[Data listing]
* Start *

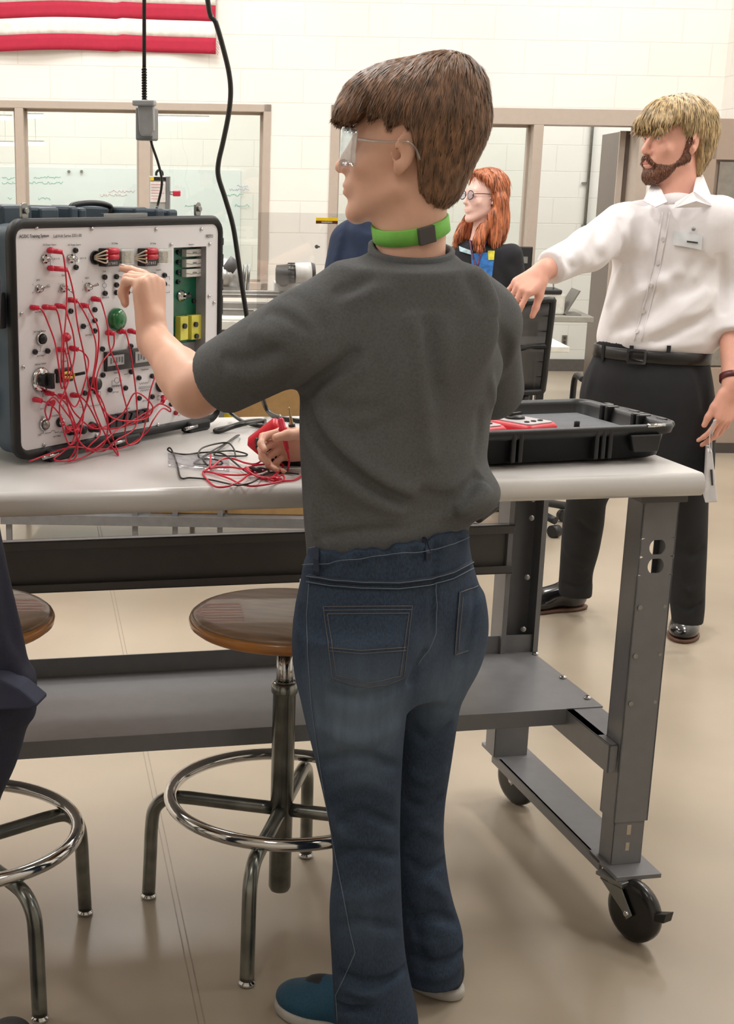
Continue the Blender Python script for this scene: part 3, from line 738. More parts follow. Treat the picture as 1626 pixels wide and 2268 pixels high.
# --- panel
PO = CF(0, .002, .988)
def pn(x, y, off=0.0):
    return onp(x, y, PO + cN * off, cN)
def puz(x, y): p = pn(x, y) - CA; return p @ cU, p[2] + .988
def z1(x, y): return (x / 3.127, 440 + y / 3.127)
def z2(x, y): return (x / 3.127, 720 + y / 3.127)
ru0, rz1 = puz(*z1(1203, 340)); ru1, _ = puz(*z1(1430, 345)); rz0 = puz(*z2(1290, 275))[1]
pu0, pu1, pz0, pz1 = .017, CWd - .017, CH0 + .017, CH1 - .017
pan = MB()
for a, b, c, d in ((pu0, ru0, pz0, pz1), (ru1, pu1, pz0, pz1), (ru0, ru1, rz1, pz1), (ru0, ru1, pz0, rz0)): pan.bbox((a, 0, c), (b, .002, d), CF)
panel = pan.build('front_panel', M_panel, case)
mb = MB(); rd = -.028
mb.bbox((ru0 - .002, rd - .002, rz0), (ru1 + .002, rd, rz1), CF); mb.bbox((ru0 - .002, rd, rz0), (ru0, .001, rz1), CF); mb.bbox((ru1, rd, rz0), (ru1 + .002, .001, rz1), CF); mb.bbox((ru0, rd, rz1), (ru1, .001, rz1 + .002), CF); mb.bbox((ru0, rd, rz0 - .002), (ru1, .001, rz0), CF)
recess = mb.build('recess_tray', mat('recess_grey', (150, 148, 150), .4), case)
def rp(x, y): return onp(x, y, CF(0, rd, 1), cN)
def ruz(x, y): p = rp(x, y) - CA; return p @ cU, p[2] + .988
gu1 = ruz(*z1(1385, 500))[0]; gz0 = ruz(*z2(1290, 120))[1]
mb = MB(); mb.bbox((ru0, rd, gz0), (gu1, rd + .003, rz1 - .004), CF); pcb = mb.build('circuit_board', mat('board_green', (10, 92, 66), .35, var=.12, vscale=60), recess)
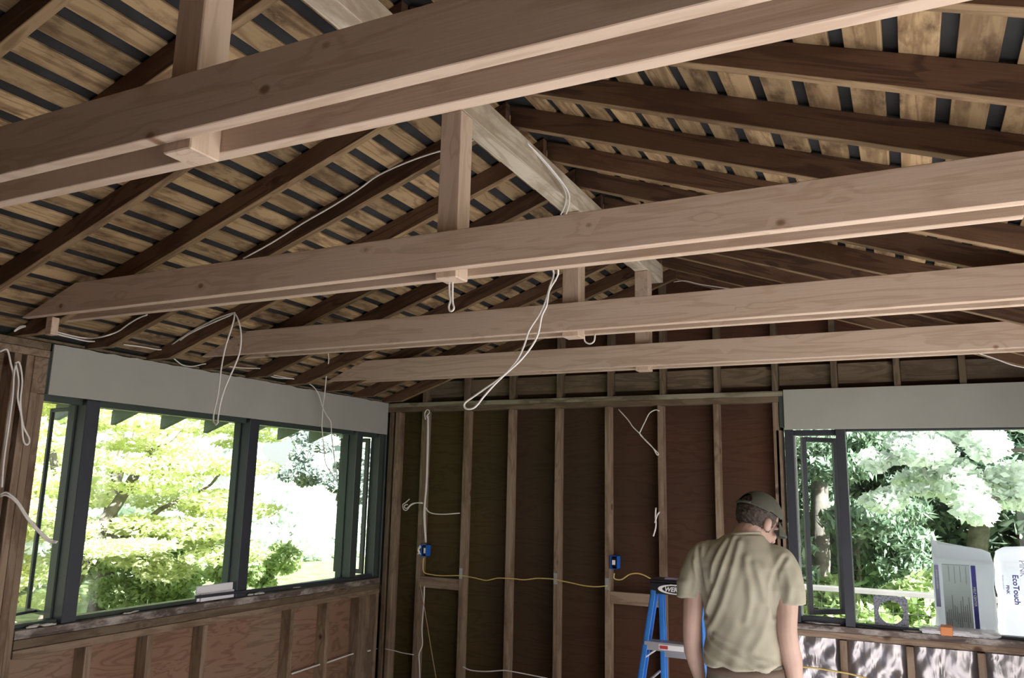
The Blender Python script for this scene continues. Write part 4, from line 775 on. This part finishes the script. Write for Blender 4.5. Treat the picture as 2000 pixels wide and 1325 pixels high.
tree('broad-leaved tree with blazing white sunlit leaves at the upper right window', (2.3, 10.3, -0.4), mb, [((2.3, 10.3, -0.4), (2.1, 10.2, 2.2), 0.07, 0.05), ((2.1, 10.2, 2.2), (0.2, 9.9, 2.3), 0.045, 0.012), ((2.1, 10.2, 1.9), (0.5, 9.9, 1.7), 0.035, 0.01), ((2.1, 10.2, 2.2), (0.9, 10.0, 3.1), 0.04, 0.01)], 15000, 0.07, M['paleleaf'], 8, flat=0.5, aspect=1.3)
mb = layered(-2.6, 1.8, 10.6, 11.8, -0.2, 0.55, 26, 0.45, 0.28)
tree('low bright green shrubs behind the deck railing', (-0.4, 11.2, -0.4), mb, [((-0.4, 11.2, -0.4), (-0.4, 11.2, 0.3), 0.04, 0.02)], 15000, 0.09, M['maple2'], 9, flat=0.5)
mb = layered(-5, 6, 16, 19, 0, 6.5, 70, 1.3, 0.7) + layered(0.3, 3.4, 15.6, 16.6, 0.2, 2.6, 26, 0.8, 0.45)
tree('mass of woodland trees closing the view far behind the right window', (0.5, 17.5, -0.4), mb, [((0.5, 17.5, -0.4), (0.5, 17.5, 5), 0.2, 0.08), ((-1.6, 16.5, -0.4), (-1.5, 16.5, 6), 0.16, 0.08)], 46000, 0.16, M['darkleaf'], 10, flat=0.3)
# ================================================================ the man
PX, PY = -0.66, 3.60
man = empty('person', (PX, PY, 0), 0, 'man seen from behind in a khaki T-shirt and olive cap, head bowed', 'person')
M['skin'] = plain('skin', (0.40, 0.265, 0.22), 0.55, var=0.06, scale=14)
M['shirt'] = plain('khaki_cotton', (0.30, 0.28, 0.222), 0.9, var=0.04, scale=20)
M['capcloth'] = plain('olive_cap_cloth', (0.060, 0.062, 0.048), 0.9, var=0.1, scale=30)
M['hair'] = plain('brown_hair', (0.04, 0.026, 0.02), 0.7, var=0.5, scale=60, bump=0.8)
M['trousers'] = plain('grey_brown_trousers', (0.13, 0.115, 0.095), 0.9, var=0.1, scale=10)
M['boots'] = plain('brown_boots', (0.08, 0.05, 0.035), 0.7)
def ell(bm, c, r, rot=None, sub=3):
    v0 = len(bm.verts); bmesh.ops.create_icosphere(bm, subdivisions=sub, radius=1.0); bm.verts.ensure_lookup_table()
    for v in bm.verts[v0:]:
        p = Vector((v.co.x*r[0], v.co.y*r[1], v.co.z*r[2]))
        if rot: p = rot @ p
        v.co = p+Vector(c)
def caps(bm, pts, rad, sides=14):
    """smooth tapered limb through pts with a radius at each"""
    sp = spline(pts, 6); rs_ = []
    for i in range(len(pts)-1):
        for k in range(6): rs_.append(rad[i]+(rad[i+1]-rad[i])*k/6)
    rs_.append(rad[-1]); n = len(sp); rings = []; nrm = (sp[1]-sp[0]).orthogonal().normalized()
    for i, p in enumerate(sp):
        t = (sp[min(i+1, n-1)]-sp[max(i-1, 0)]).normalized(); nrm = (nrm-t*nrm.dot(t)).normalized(); bn = t.cross(nrm)
        rings.append([bm.verts.new(p+(nrm*math.cos(a)+bn*math.sin(a))*rs_[i]) for a in [2*math.pi*k/sides for k in range(sides)]])
    for A_, B_ in zip(rings, rings[1:]):
        for k in range(sides): bm.faces.new((A_[k], A_[(k+1) % sides], B_[(k+1) % sides], B_[k]))
    bm.faces.new(rings[0][::-1]); bm.faces.new(rings[-1]); ell(bm, sp[0], (rad[0],)*3, sub=2); ell(bm, sp[-1], (rad[-1],)*3, sub=2)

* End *

## [Stated goal]
Look for lines containing the string "this" and copy them all.

## [Answer in full]
Continue the Blender Python script for this scene: part 3, from line 738. More parts follow. Treat the picture as 1626 pixels wide and 2268 pixels high.
The Blender Python script for this scene continues. Write part 4, from line 775 on. This part finishes the script. Write for Blender 4.5. Treat the picture as 2000 pixels wide and 1325 pixels high.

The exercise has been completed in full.